James L. Kraft
Life and career
J. L. Kraft[1] was born on December 11, 1874, near Stevensville, Ontario, Canada, located just north of Fort Erie, to Mennonite[2] parents Minerva Alice née Tripp (1848–1933) and George Franklin Krafft (1842–1914), a farmer[3] of German descent. He was the second of eleven children. Kraft was educated in the Stevensville area (S.S. No. 9) and worked nearby at Ferguson's General store in Fort Erie, Ontario,[4] from 1901 to 1902.[5]
According to J.L.'s niece, Alice Anderson née Kraft, with a photograph from the late 1800s, or beginning of 1900, the Krafft Bros. were delivering dairy products in the Pleasant Point area of Fort Erie in their first horse-drawn wagon. The photograph shows the original family name of Krafft. This was the real beginning of the Krafft Bros. She explains the second "f" was dropped after they went to Chicago "probably because such a German name was not popular and one "f" was easier". This was then the beginning of Kraft as we know it today.
Kraft emigrated to Buffalo, New York, in 1902, taking a position as secretary and treasurer of the Shefford Cheese Company. He became a partner in the company the following year, but his partners abruptly dissolved the agreement while he was on a business trip to Chicago — either to inspect the local branch of the company[6] or to supervise it.[7] Stranded in the big city, Kraft used his remaining $65 in capital to rent a horse and wagon and established his own business of buying cheese wholesale and selling it to local grocers.[8] A year later, he would write to a friend: "I haven't got a comparatively large business now, but I know what I can do and in less than five years I am honest in saying I expect to have one of the best wholesale cheese businesses in this City."[4] His business faltering, company tradition has it that Kraft decided to "make God a partner" in his business in 1907; as business improved in the next few years, he brought his brothers Charles Herbert, Frederick, Norman and John Henry into the business.[4]

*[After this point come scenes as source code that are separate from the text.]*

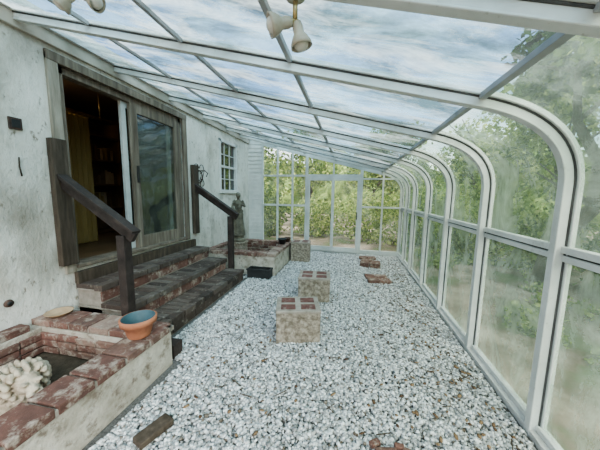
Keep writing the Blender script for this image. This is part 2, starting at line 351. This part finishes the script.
brickrow(b,(QX1-.11,QY0,ZT),(0,1,0),7,.195,.22,.065,.012); brickrow(b,(PX0,QY0+.11,ZT),(1,0,0),8,.18,.22,.065,.012)
brickrow(b,(PX0,QY1-.09,ZT),(1,0,0),8,.18,.2,.065,.012); brickrow(b,(PX0+.07,QY0+.2,ZT),(0,1,0),5,.2,.12,.065,.012)
for zz in (.2,.27,.335):
    brickrow(b,(QX1-.235,QY0+.2,zz),(0,1,0),5,.2,.03,.055,.01); brickrow(b,(PX0+.12,QY1-.19,zz),(1,0,0),5,.2,.03,.055,.01)
b.obj('raised_brick_planter',.006)
b=MB(); 
def trough(x0,y0,x1,y1,h,t,m):
    b.box((x0,y0,0),(x1,y0+t,h),m);b.box((x0,y1-t,0),(x1,y1,h),m);b.box((x0,y0+t,0),(x0+t,y1-t,h),m);b.box((x1-t,y0+t,0),(x1,y1-t,h),m);b.box((x0+t,y0+t,0),(x1-t,y1-t,h*.75),'soil')
    b.box((x0-.012,y0-.012,h-.03),(x1+.012,y0,h),m); b.box((x1,y0,h-.03),(x1+.012,y1,h),m)
trough(-1.86,4.28,-1.42,4.47,.20,.02,'black'); b.obj('black_trough_planter',.004)
for (x,y,z,s) in ((-1.52,5.5,.455,1.),(-1.47,5.8,.455,.8)):
    b=MB(); b.lathe((x,y,z),[(.001,0),(.07*s,0),(.09*s,.1*s),(.10*s,.1*s),(.10*s,.13*s),(.085*s,.13*s),(.08*s,.09*s),(.001,.09*s)],'black' if s==1 else 'rustc'); b.obj('small_flower_pot')
b=MB(); c=(-1.70,1.68,.402)
b.lathe(c,[(.001,0),(.082,0),(.086,.01),(.112,.11),(.134,.113),(.138,.158),(.124,.161)],'terra')
b.lathe(c,[(.124,.161),(.119,.145),(.100,.07),(.086,.045),(.001,.04)],'teal'); b.obj('terracotta_pot')
b=MB(); b.lathe((-2.72,1.80,.402),[(.001,0),(.07,0),(.105,.03),(.11,.035),(.10,.035),(.068,.012),(.001,.010)],'dish'); b.obj('clay_saucer')

# ---------------- statues ----------------
def statue_mods(o,vox,disp,ts):
    r=o.modifiers.new('remesh','REMESH'); r.mode='VOXEL'; r.voxel_size=vox; r.use_smooth_shade=True
    t=D.textures.new(o.name+'_tex','CLOUDS'); t.noise_scale=ts
    d=o.modifiers.new('disp','DISPLACE'); d.texture=t; d.strength=disp; d.mid_level=.5
b=MB(); m='cream'
b.box((-.30,-.13,0),(.26,.13,.035),m)
b.ell((-.10,0,.125),(.19,.085,.085),m); b.ell((-.20,.0,.12),(.11,.11,.10),m)
for s in (-1,1):
    b.ell((-.17,s*.085,.09),(.095,.04,.07),m,(0,.3,0)); b.ell((-.06,s*.10,.05),(.08,.028,.022),m)
    b.ell((.08,s*.065,.10),(.05,.035,.085),m); b.ell((.17,s*.065,.055),(.10,.03,.026),m); b.ell((.245,s*.065,.05),(.03,.034,.024),m)
    b.ell((.14,s*.058,.312),(.018,.018,.022),m)
    b.ell((.203,s*.030,.272),(.020,.018,.009),m); b.ell((.205,s*.026,.258),(.010,.009,.007),m)
    b.ell((.235,s*.017,.222),(.022,.018,.016),m)
    for t in (-.014,0,.014): b.ell((.268,s*.065+t,.046),(.012,.006,.014),m,sub=2)
b.ell((.07,0,.17),(.09,.085,.10),m)
b.ell((.14,0,.25),(.065,.056,.062),m); b.ell((.195,0,.238),(.048,.030,.028),m); b.ell((.222,0,.252),(.026,.012,.010),m); b.ell((.246,0,.243),(.012,.017,.011),m); b.ell((.205,0,.198),(.032,.024,.013),m)
for ring,(rr,x0_,zc,nn) in enumerate([(.080,.135,.25,13),(.100,.100,.235,15),(.115,.05,.215,16),(.112,.0,.195,15),(.10,-.05,.18,12)]):
    for k in range(nn):
        a=2*pi*(k+.5*(ring%2))/nn
        if ring>2 and sin(a)<-.4: continue
        b.ell((x0_,rr*cos(a),zc+rr*sin(a)*.95),(.034,.013,.019),m,(a-pi/2,.35,0),2)
b.tube([(-.29,0,.09),(-.33,.05,.06),(-.28,.13,.05),(-.18,.15,.05),(-.10,.14,.055)],.016,m); b.ell((-.08,.14,.06),(.04,.022,.022),m)
o=b.obj('stone_lion_statue',loc=(-2.13,1.13,.10),rotz=radians(-14)); o.scale=(1.15,1.15,1.15)
statue_mods(o,.004,.004,.015)
b=MB(); m='bronze'
b.lathe((0,0,0),[(.001,0),(.13,0),(.13,.05),(.105,.06),(.105,.11),(.12,.12),(.12,.14),(.001,.14)],m)
b.lathe((0,0,.13),[(.001,0),(.125,.0),(.118,.05),(.098,.2),(.088,.33),(.09,.42),(.07,.5),(.001,.52)],m,40,fold=.07,nf=9,sx=1,sy=.85)
b.lathe((0,.0,.60),[(.001,0),(.068,.0),(.062,.05),(.078,.13),(.082,.17),(.055,.21),(.026,.225),(.024,.27),(.001,.28)],m,30,sx=1,sy=.72)
b.ell((.0,-.005,.905),(.042,.048,.058),m); b.ell((0,.03,.925),(.047,.045,.05),m); b.ell((0,.075,.91),(.025,.028,.025),m)
b.ell((0,-.052,.90),(.008,.012,.012),m,sub=2)
b.tube([(-.08,0,.80),(-.115,-.02,.68),(-.06,-.085,.62)],.022,m); b.ell((-.045,-.095,.62),(.024,.02,.016),m)
b.tube([(.08,0,.80),(.12,-.03,.70),(.06,-.10,.74)],.022,m); b.ell((.045,-.11,.75),(.022,.018,.02),m)
b.lathe((.02,-.115,.62),[(.001,0),(.03,0),(.045,.06),(.028,.11),(.035,.13),(.001,.13)],m,16)
b.tube([(-.075,.02,.82),(.02,-.075,.70),(.085,.0,.60)],.014,m)
o=b.obj('classical_woman_statue',loc=(-2.45,5.2,.525),rotz=radians(25)); o.scale=(1.15,1.15,1.12)
statue_mods(o,.007,.01,.03)
b=MB(); b.box((-2.6,5.05,.14),(-2.3,5.35,.50),'block'); b.box((-2.62,5.03,.48),(-2.28,5.37,.522),'block'); b.obj('statue_pedestal',.01)

# ---------------- blocks ----------------
def cblock(x,y,s,h,rz):
    b=MB(); a=s/2
    b.box((-a,-a*.8,0),(a,a*.8,h-.03),'block')
    b.box((-a-.005,-a*.8-.005,h-.03),(a+.005,a*.8+.005,h),'mortar')
    for i in (-1,1):
        for j in (-1,1): b.box((i*a*.46-a*.34,j*a*.37-a*.27,h-.01),(i*a*.46+a*.34,j*a*.37+a*.27,h+.004),'padred')
    b.obj('brick_topped_concrete_block',.010,loc=(x,y,0),rotz=rz)
cblock(-.54,2.64,.47,.38,radians(14)); cblock(-.51,3.74,.47,.37,radians(6)); cblock(-1.14,5.82,.44,.48,radians(4))
def pavers(name,x,y,nx,ny,layers,rz,skip=.35,jit=.01,z0=.038):
    b=MB()
    for l in range(layers):
        for i in range(nx):
            for j in range(ny):
                if l and random.random()<skip: continue
                mt=Matrix.Translation(((i-nx/2+.5)*.21+random.uniform(-jit,jit),(j-ny/2+.5)*.105+random.uniform(-jit,jit)*.6,z0+l*.058))@Matrix.Rotation(random.uniform(-.08,.08)*(jit*100),4,'Z')
                b.box((-.1,-.048,-.028),(.1,.048,.028),'brick',mt)
    b.obj(name,.005,loc=(x,y,0),rotz=rz)
pavers('brick_stack',.54,4.78,2,4,1,.12,jit=.012); pavers('brick_stack',.48,5.75,2,4,2,-.2,jit=.014); pavers('brick_stack',.45,6.35,2,2,1,.1,jit=.02)
b=MB()
for (x,y,a,s) in ((.28,1.43,.2,.07),(.43,1.45,-.3,.06),(.53,1.43,.1,.06),(.21,1.49,.6,.035),(.36,1.50,0,.03)):
    b.box((-s,-s*.6,-.02),(s,s*.6,.02),'brick',Matrix.Translation((x,y,.026))@Matrix.Rotation(a,4,'Z'))
b.obj('broken_brick_fragments',.008)
b=MB(); b.beam((-1.24,1.15,.05),(-1.17,1.36,.045),.10,.045,'brownwood'); b.obj('driftwood_piece',.01)
b=MB()
for k in range(130):
    x=random.uniform(-1.4,1.1);y=random.uniform(1.4,6);a=random.uniform(0,3.1);L=random.uniform(.02,.06)
    b.beam((x-L*cos(a),y-L*sin(a),.036),(x+L*cos(a),y+L*sin(a),.038),.005,.005,'brownwood')
for k in range(520):
    x=random.uniform(-1.35,1.1) if k%2 else 1.12-abs(random.gauss(0,.35)); y=random.uniform(1.3,6.2)
    if x<-1.3: continue
    b.ell((x,y,.036),(random.uniform(.012,.028),random.uniform(.008,.016),.004),'deadleaf',(random.uniform(-.3,.3),random.uniform(-.3,.3),random.random()*3),1)
b.obj('leaf_litter')

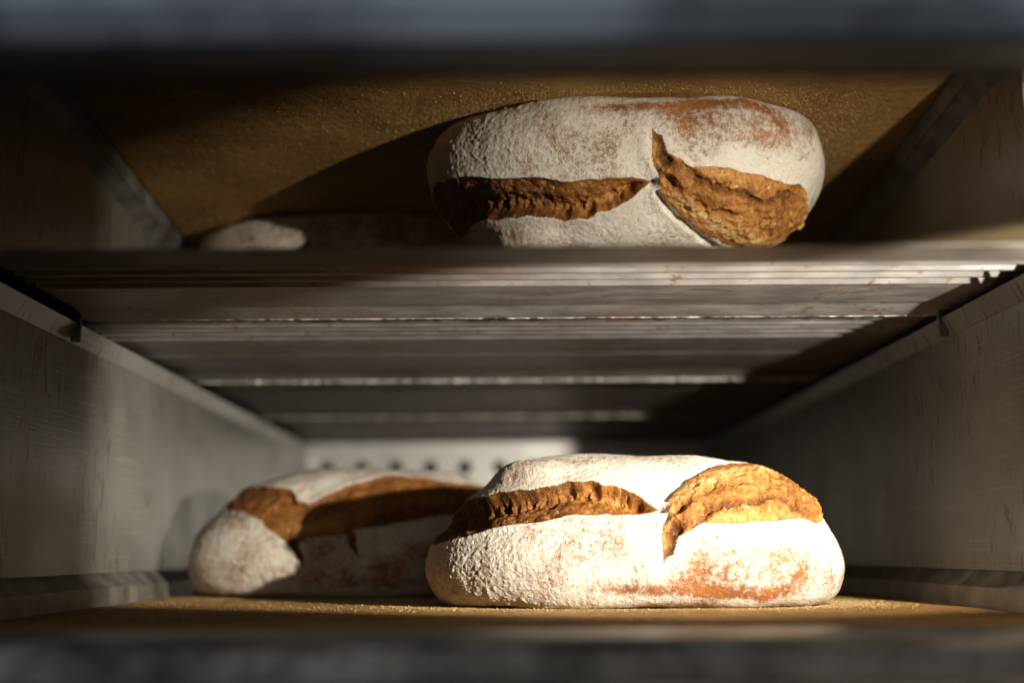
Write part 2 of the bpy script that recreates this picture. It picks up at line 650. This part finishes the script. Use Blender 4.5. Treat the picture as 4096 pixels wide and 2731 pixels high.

By 1914, J.L. Kraft & Bros. Company, which later became Kraft Foods Inc opened its first cheese manufacturing plant in Stockton, Illinois.[9] Kraft developed a process, patented in 1916, for pasteurizing cheese so that it would resist spoiling and could be shipped long distances. The company grew quickly, expanding into Canada in 1919.[4] Kraft saw a large increase in business during World War I when the United States government provided cheese in tins to their armed forces.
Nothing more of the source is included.